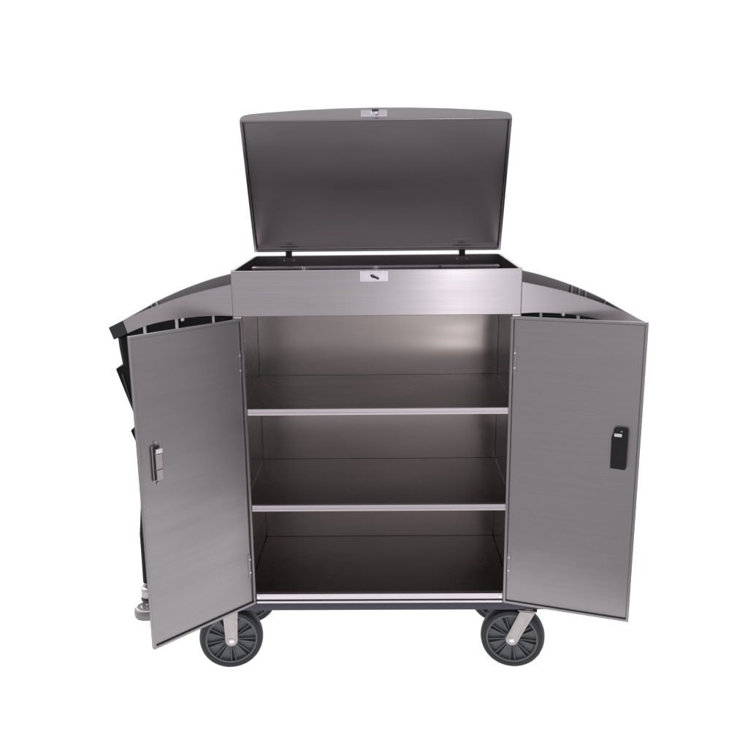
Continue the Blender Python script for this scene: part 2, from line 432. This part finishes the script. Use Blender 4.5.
def caster(x, y, yaw, lean, parent, first=None):
    Mw = Matrix.Translation((x, y, WR)) @ Matrix.Rotation(yaw, 4, 'Z')
    fb = MB()
    top = .2262 - WR - .0005
    for sy in (-1, 1):
        y0, y1 = sorted((sy * .0345, sy * .0375))
        pts = []
        rr = .0205
        dx = lean
        ln = math.atan2(dx, top)
        # rounded bottom, straight sides up to the swivel plate
        for i in range(13):
            a = PI + PI * i / 12 - ln
            pts.append((rr * math.cos(a), rr * math.sin(a)))
        pts += [(dx + .026, top - .006), (dx - .026, top - .006)]
        fb.prism(pts, 'y', y0, y1)
    fb.box(lean - .032, lean + .032, -.0365, .0365, top - .0058, top - .0015)
    f = fb.build('caster', 'fork', parent, .0025, M4=Mw, seg=3)
    # raised rib pressed in the fork plate
    ln = math.atan2(lean, top)
    rb = MB().box(-.0155, -.0125, -.0385, -.0358, -.004, top - .012, Matrix.Rotation(ln, 4, 'Y'))
    rb.box(.0125, .0155, -.0385, -.0358, -.004, top - .012, Matrix.Rotation(ln, 4, 'Y'))
    rb.build('fork_rib', 'fork', f, .001)
    if first is None:
        ty, rm, sl = make_caster()
        t = ty.build('tyre', 'tyre', f, 0, smooth=True); smooth_by_angle(t, 40)
        r = rm.build('wheel_rim', 'rim', f, .0008)
        k_ = sl.build('rim_recess', 'blackplastic', f)
    else:
        t, r, k_ = [q_.copy() for q_ in first]
        for q_ in (t, r, k_): C.objects.link(q_); q_.parent = f
    bb = MB().cyl((0, -.036, 0), (0, -.0405, 0), .0105, .0095, 6); bb.cyl((0, -.0405, 0), (0, -.044, 0), .0055, seg=16)
    bb.cyl((0, .036, 0), (0, .041, 0), .0105, .0095, 6); bb.cyl((0, -.0360, 0), (0, .0360, 0), .006, seg=16)
    bb.build('axle_bolt', 'chrome', f, .0008)
    MB().cyl((lean, 0, top - .0045), (lean, 0, top + .002), .03, seg=32).build('swivel_bearing', 'fork', f)
    return (t, r, k_)
fst = caster(-.519, .038, .17, .0, cart)
caster(.463, .038, -.20, .050, cart, fst)
caster(-.505, .360, .15, .0, cart, fst)
caster(.455, .360, -.15, .045, cart, fst)

# ------------------------------------------------------------------ bags
def bag(s, label):
    ends = [(.318, .814), (.50, .812), (.60, .801), (.85, .790), (.93, .795), (1.08, .819), (1.165, .828), (1.24, .832)]
    m = MB(); bm = m.bm
    rows = 44; rings = []
    for k in range(rows + 1):
        t = k / rows; ring = []
        zc = .319 + (1.20 - .319) * t
        xe = lerp_curve(ends, zc)
        out = rrect(.458, xe, .020, .488, .018, 5)
        # subdivide the long sides
        pts = []
        for i, p in enumerate(out):
            q = out[(i + 1) % len(out)]; d = math.hypot(q[0] - p[0], q[1] - p[1]); nn = max(1, int(d / .02))
            for j in range(nn): pts.append((p[0] + (q[0] - p[0]) * j / nn, p[1] + (q[1] - p[1]) * j / nn))
        rings.append(pts)
    npts = min(len(r) for r in rings)
    vr = []
    for k, pts in enumerate(rings):
        t = k / rows; L_ = len(pts); ring = []
        for i in range(npts):
            p = pts[int(i * L_ / npts)]
            x, y = p
            ztop = min(1.2325, cr_curve(botc, x) - .004 + .006) if x > .46 else 1.23
            z = .319 + (ztop - .319) * t
            nz = noise.noise(Vector((x * 9, y * 9, z * 4 + s * 7)))
            amp = .006 * math.sin(PI * min(1, t * 1.02))
            cx, cy = .64, .25
            d = Vector((x - cx, y - cy, 0)); d.normalize()
            amp = amp if y > .05 else amp * .3
            v = Vector((s * (x + d.x * nz * amp), y + d.y * nz * amp, z))
            ring.append(bm.verts.new(v))
        vr.append(ring)
    for k in range(rows):
        for i in range(npts):
            j = (i + 1) % npts
            bm.faces.new((vr[k][i], vr[k][j], vr[k+1][j], vr[k+1][i]))
    bm.faces.new(vr[0])
    o = m.build('linen_bag', 'cloth', None, 0, smooth=True)
    sd = o.modifiers.new('thick', 'SOLIDIFY'); sd.thickness = .003; sd.offset = -1
    o['label'] = label; o['category'] = 'bag'; o['group'] = 'black bags hanging in the side frames'
    # side pocket, a wedge of cloth with a bound edge
    def wedge(name, y0, y1, pts, mat='cloth'):
        b = MB().prism([(s * a, z) for a, z in pts], 'y', y0, y1)
        return b.build(name, mat, o, .002)
    wedge('side_pocket', .020, .34, [(.793, .905), (.795, .923), (.8405, 1.069), (.8380, 1.073), (.8180, 1.082), (.790, 1.075)])
    wedge('pocket_binding', .0145, .0195, [(.7940, .935), (.7965, .935), (.8210, 1.052), (.8180, 1.056)], 'piping')
    wedge('pocket_flap', .020, .30, [(.784, .800), (.792, .815), (.8090, .862), (.8075, .867), (.794, .875), (.783, .870)])
    return o
bag(-1, 'black fabric bag with side pockets hanging in the left curved frame of the cart')
bag(1, 'black fabric bag hanging in the right curved frame, mostly hidden behind the right door')

# ------------------------------------------------------------------ backdrop: white paper sweep, translucent to pass the added lamp below
b = MB(); bm = b.bm
prof = [(-.7, 0)] + [(2.0 + 1.2 * math.sin(a), 1.2 - 1.2 * math.cos(a)) for a in [PI / 2 * i / 16 for i in range(17)]] + [(3.2, 5.0)]
A = [bm.verts.new((-1.9, y, z)) for y, z in prof]; B = [bm.verts.new((1.9, y, z)) for y, z in prof]
for i in range(len(prof) - 1): bm.faces.new((A[i], B[i], B[i+1], A[i+1]))
for f in bm.faces: pass
bd = b.build('backdrop', 'paper', None, 0, smooth=True)
bd['kind'] = 'structure'; bd['label'] = 'plain white studio backdrop and floor under the cart'

# ------------------------------------------------------------------ light
def area(name, loc, target, sx, sy, power, col=(1, 1, 1), spread=180):
    l = bpy.data.lights.new(name, 'AREA'); l.shape = 'RECTANGLE'; l.size = sx; l.size_y = sy; l.energy = power; l.color = col
    l.spread = math.radians(spread)
    o = bpy.data.objects.new(name, l); C.objects.link(o); o.location = loc
    o.rotation_euler = (Vector(target) - Vector(loc)).to_track_quat('-Z', 'Y').to_euler()
    return o
area('overhead_softbox', (0, -.6, 4.0), (0, .3, 0), 4.0, 1.2, 40)
area('under_floor_fill', (0, 1.1, -.45), (0, 1.1, 1), 3.6, 4.4, 80)  # added lamp under the translucent floor, lifts the shadow beneath the cart
area('backdrop_lamp', (-3.4, .9, 2.4), (0, 3.2, 1.8), 1.2, 2.2, 110)
area('backdrop_lamp', (3.4, .9, 2.4), (0, 3.2, 1.8), 1.2, 2.2, 110)
area('side_softbox', (.555, -3.3, .9), (.25, 0, 1.25), .24, 1.3, 4.6)

w = bpy.data.worlds.new('World'); bpy.context.scene.world = w; w.use_nodes = True
nt = w.node_tree; bg = nt.nodes['Background']
tc = nt.nodes.new('ShaderNodeTexCoord'); sx = nt.nodes.new('ShaderNodeSeparateXYZ'); nt.links.new(tc.outputs['Generated'], sx.inputs[0])
rp = nt.nodes.new('ShaderNodeValToRGB'); mr = nt.nodes.new('ShaderNodeMapRange')
mr.inputs[1].default_value = -1; mr.inputs[2].default_value = 1
nt.links.new(sx.outputs['Y'], mr.inputs[0]); nt.links.new(mr.outputs[0], rp.inputs[0])
rp.color_ramp.elements[0].position = .5; rp.color_ramp.elements[0].color = (.68, .66, .68, 1)
rp.color_ramp.elements[1].position = .75; rp.color_ramp.elements[1].color = (1.08, 1.08, 1.08, 1)
mz = nt.nodes.new('ShaderNodeMapRange'); mz.inputs[1].default_value = .35; mz.inputs[2].default_value = .8; mz.inputs[3].default_value = 1; mz.inputs[4].default_value = .4
nt.links.new(sx.outputs['Z'], mz.inputs[0])
vs = nt.nodes.new('ShaderNodeVectorMath'); vs.operation = 'SCALE'; lo = nt.nodes.new('ShaderNodeMapRange'); lo.inputs[1].default_value = -.75; lo.inputs[2].default_value = -.36; lo.inputs[3].default_value = .45; lo.inputs[4].default_value = 1
nt.links.new(sx.outputs['Z'], lo.inputs[0]); mm = nt.nodes.new('ShaderNodeMath'); mm.operation = 'MULTIPLY'
nt.links.new(lo.outputs[0], mm.inputs[0]); nt.links.new(mz.outputs[0], mm.inputs[1])
nt.links.new(rp.outputs[0], vs.inputs[0]); nt.links.new(mm.outputs[0], vs.inputs['Scale'])
nt.links.new(vs.outputs[0], bg.inputs[0]); bg.inputs[1].default_value = 1.0

# ------------------------------------------------------------------ camera
cd = bpy.data.cameras.new('camera'); cam = bpy.data.objects.new('camera', cd); C.objects.link(cam)
F = Vector((-0.01585803, 0.96622575, -0.2572087)); Rr = Vector((0.99984853, 0.01347876, -0.01101091)); U = Vector((0.00717217, 0.25734435, 0.96629315))
cam.matrix_world = Matrix(((Rr.x, U.x, -F.x, .0246), (Rr.y, U.y, -F.y, -2.8224), (Rr.z, U.z, -F.z, 1.6668), (0, 0, 0, 1)))
cd.sensor_width = 36; cd.lens = 905.59 / 748 * 36
cd.shift_x = (374 - 370.77) / 748; cd.shift_y = (415.46 - 374) / 748
cd.clip_end = 100
sc = bpy.context.scene; sc.camera = cam
sc.view_settings.view_transform = 'Standard'; sc.view_settings.look = 'None'; sc.view_settings.exposure = 0; sc.view_settings.gamma = 1
sc.render.resolution_x = 1024; sc.render.resolution_y = 1024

━━━━━━

*Exercise requirements*: Find every line of the data that holds the string "scene", then say how many there are and nothing else.

*Solution*: 3